__Requirements__. Leave out the pictures, and write out exactly the lines from the beginning of the material to the line holding "COL = SC.collection", that line included, and nothing else.

__Dataset extract__.
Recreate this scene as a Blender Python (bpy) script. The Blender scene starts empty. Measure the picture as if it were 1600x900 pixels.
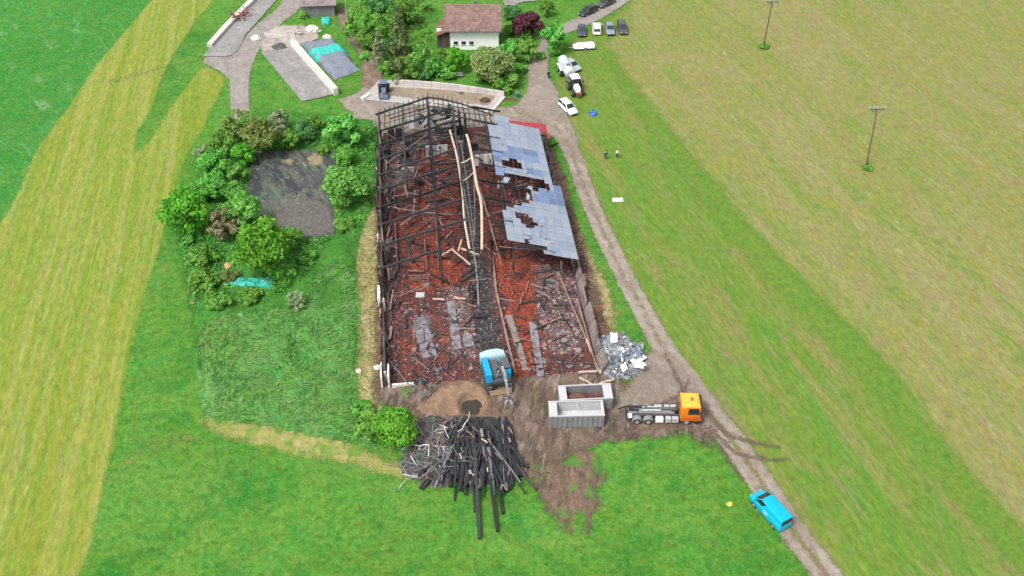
import bpy, math, random
import numpy as np
from mathutils import Matrix, Vector
random.seed(7); np.random.seed(7)
SC = bpy.context.scene
COL = SC.collection

# ------------------------------------------------------------------ camera, world, sun, exposure
CF = 1580.0; TH = math.atan2(1400.0, CF); CH = math.cos(TH) / .00792      # focal length in photo pixels, pitch, drone height
cam = bpy.data.cameras.new('camera'); cam_o = bpy.data.objects.new('camera', cam); COL.objects.link(cam_o)
cam.sensor_width = 36; cam.lens = CF * 36 / 1600; cam.clip_start = 1; cam.clip_end = 3000
cam_o.location = (0, 0, CH); cam_o.rotation_euler = (math.pi / 2 - TH, 0, 0)
SC.camera = cam_o
W = bpy.data.worlds.new('World'); SC.world = W; W.use_nodes = True
wn = W.node_tree.nodes; wl = W.node_tree.links
SUN_EL, SUN_ROT = math.radians(58), math.radians(-135)
sky = wn.new('ShaderNodeTexSky'); sky.sky_type = 'NISHITA'; sky.sun_disc = False
sky.sun_elevation = SUN_EL; sky.sun_rotation = SUN_ROT; sky.dust_density = 4; sky.air_density = 1.0; sky.ozone_density = 1
hs = wn.new('ShaderNodeHueSaturation'); hs.inputs['Saturation'].default_value = .14      # cloud cover greys the sky
wl.new(sky.outputs[0], hs.inputs['Color'])
wl.new(hs.outputs[0], wn['Background'].inputs[0]); wn['Background'].inputs[1].default_value = .125
sun = bpy.data.lights.new('sun', 'SUN'); sun.energy = 1.5; sun.angle = math.radians(15); sun.color = (1, .97, .92)
sun_o = bpy.data.objects.new('sun', sun); COL.objects.link(sun_o)
sd = Vector((math.sin(SUN_ROT) * math.cos(SUN_EL), math.cos(SUN_ROT) * math.cos(SUN_EL), math.sin(SUN_EL)))   # towards the sun
sun_o.rotation_euler = sd.to_track_quat('Z', 'Y').to_euler(); sun_o.location = (0, 0, 60)
SC.view_settings.view_transform = 'Standard'; SC.view_settings.look = 'None'; SC.view_settings.gamma = 1
SC.view_settings.exposure = 0.92
SC.render.engine = 'CYCLES'
SC.cycles.max_bounces = 6; SC.cycles.diffuse_bounces = 2; SC.cycles.glossy_bounces = 2; SC.cycles.transparent_max_bounces = 16

# ------------------------------------------------------------------ helpers
CT, ST = math.cos(TH), math.sin(TH)
def G(u, v, z=0.0):                     # where the ground (or a plane of height z) lies under a point of the survey photo
    x = (u - 800) / CF; y = (v - 450) / CF
    dz = -ST - y * CT; t = (z - CH) / dz
    return (x * t, (CT - y * ST) * t)
def G3(u, v, z=0.0):
    a = G(u, v, z); return Vector((a[0], a[1], z))
def P(x, y, z):
    z = z - CH; dep = y * CT - z * ST; dn = -y * ST - z * CT
    return 800 + CF * x / dep, 450 + CF * dn / dep
def zat(u, v, Y):                       # x and height of the point seen at (u,v) on the vertical plane y=Y
    x = (u - 800) / CF; y = (v - 450) / CF
    t = Y / (CT - y * ST); return x * t, CH + (-ST - y * CT) * t

def tag(o, label=None, cat=None, group=None, kind=None):
    if label: o['label'] = label
    if cat: o['category'] = cat; o['kind'] = 'thing'
    if group: o['group'] = group
    if kind: o['kind'] = kind
    return o
def empty(name, loc, rz=0, label=None, cat=None, group=None, parent=None):
    o = bpy.data.objects.new(name, None); o.empty_display_size = .3; COL.objects.link(o)
    o.location = loc; o.rotation_euler = (0, 0, rz); o.parent = parent
    return tag(o, label, cat, group)
def link_mesh(name, me, parent=None, loc=None, rot=None):
    o = bpy.data.objects.new(name, me); COL.objects.link(o); o.parent = parent
    if loc is not None: o.location = loc
    if rot is not None: o.rotation_euler = rot
    return o

class MB:
    def __init__(s): s.v = []; s.f = []; s.m = []; s.cur = 0
    def add(s, vs, fs):
        b = len(s.v); s.v += [tuple(p) for p in vs]
        for f in fs: s.f.append([i + b for i in f]); s.m.append(s.cur)
        return s
    def box(s, c, d, rot=None, taper=1.0):
        x, y, z = d[0] / 2, d[1] / 2, d[2] / 2
        vs = [Vector(p) for p in ((-x,-y,-z),(x,-y,-z),(x,y,-z),(-x,y,-z),(-x*taper,-y*taper,z),(x*taper,-y*taper,z),(x*taper,y*taper,z),(-x*taper,y*taper,z))]
        if rot is not None: vs = [rot @ p for p in vs]
        c = Vector(c)
        return s.add([p + c for p in vs], [(0,3,2,1),(4,5,6,7),(0,1,5,4),(1,2,6,5),(2,3,7,6),(3,0,4,7)])
    def beam(s, p, q, w, h=None, jit=0, seg=1):
        p, q = Vector(p), Vector(q); h = h or w
        d = (q - p); L = d.length
        if L < 1e-6: return s
        d /= L
        up = Vector((0, 0, 1)) if abs(d.z) < .95 else Vector((1, 0, 0))
        sx = d.cross(up).normalized(); sz = sx.cross(d)
        rings = []
        for i in range(seg + 1):
            c = p.lerp(q, i / seg)
            k = 1.0
            if jit and 0 < i < seg: c = c + sx * random.uniform(-jit, jit) + sz * random.uniform(-jit, jit)
            if jit: k = random.uniform(.75, 1.05)
            rings.append([c + sx * (a * w / 2 * k) + sz * (b * h / 2 * k) for a, b in ((-1,-1),(1,-1),(1,1),(-1,1))])
        return s.loft(rings)
    def loft(s, rings, cap=True):
        n = len(rings[0]); vs = [p for r in rings for p in r]; fs = []
        for i in range(len(rings) - 1):
            for j in range(n):
                k = (j + 1) % n
                fs.append((i*n+j, i*n+k, (i+1)*n+k, (i+1)*n+j))
        if cap:
            fs.append(tuple(range(n - 1, -1, -1))); b = (len(rings) - 1) * n; fs.append(tuple(range(b, b + n)))
        return s.add(vs, fs)
    def tube(s, pts, r, n=6):
        pts = [Vector(p) for p in pts]; rings = []
        if not hasattr(r, '__len__'): r = [r] * len(pts)
        for i, c in enumerate(pts):
            d = (pts[min(i+1, len(pts)-1)] - pts[max(i-1, 0)]).normalized()
            up = Vector((0,0,1)) if abs(d.z) < .9 else Vector((1,0,0))
            a = d.cross(up).normalized(); b = a.cross(d)
            rings.append([c + (a * math.cos(t) + b * math.sin(t)) * r[i] for t in (2*math.pi*j/n for j in range(n))])
        return s.loft(rings)
    def cyl(s, p, q, r0, r1=None, n=12): return s.tube([p, q], [r0, r0 if r1 is None else r1], n)
    def plate(s, pts, th):               # a convex outline with thickness (normal by Newell)
        pts = [Vector(p) for p in pts]; nrm = Vector((0,0,0))
        for i in range(len(pts)):
            a, b = pts[i], pts[(i+1) % len(pts)]; nrm += a.cross(b)
        nrm.normalize()
        return s.loft([[p - nrm * th for p in pts], pts])
    def build(s, name, mats, parent=None, smooth=False, loc=None, rot=None, cols=None):
        me = bpy.data.meshes.new(name)
        me.from_pydata(s.v, [], s.f)
        if not isinstance(mats, (list, tuple)): mats = [mats]
        for m in mats: me.materials.append(m)
        if len(mats) > 1: me.polygons.foreach_set('material_index', s.m)
        if smooth: me.polygons.foreach_set('use_smooth', [True] * len(s.f))
        if cols is not None:
            at = me.attributes.new('tint', 'FLOAT_COLOR', 'FACE')
            at.data.foreach_set('color', np.asarray(cols, 'f').ravel())
        me.update()
        return link_mesh(name, me, parent, loc, rot)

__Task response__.
Recreate this scene as a Blender Python (bpy) script. The Blender scene starts empty. Measure the picture as if it were 1600x900 pixels.
import bpy, math, random
import numpy as np
from mathutils import Matrix, Vector
random.seed(7); np.random.seed(7)
SC = bpy.context.scene
COL = SC.collection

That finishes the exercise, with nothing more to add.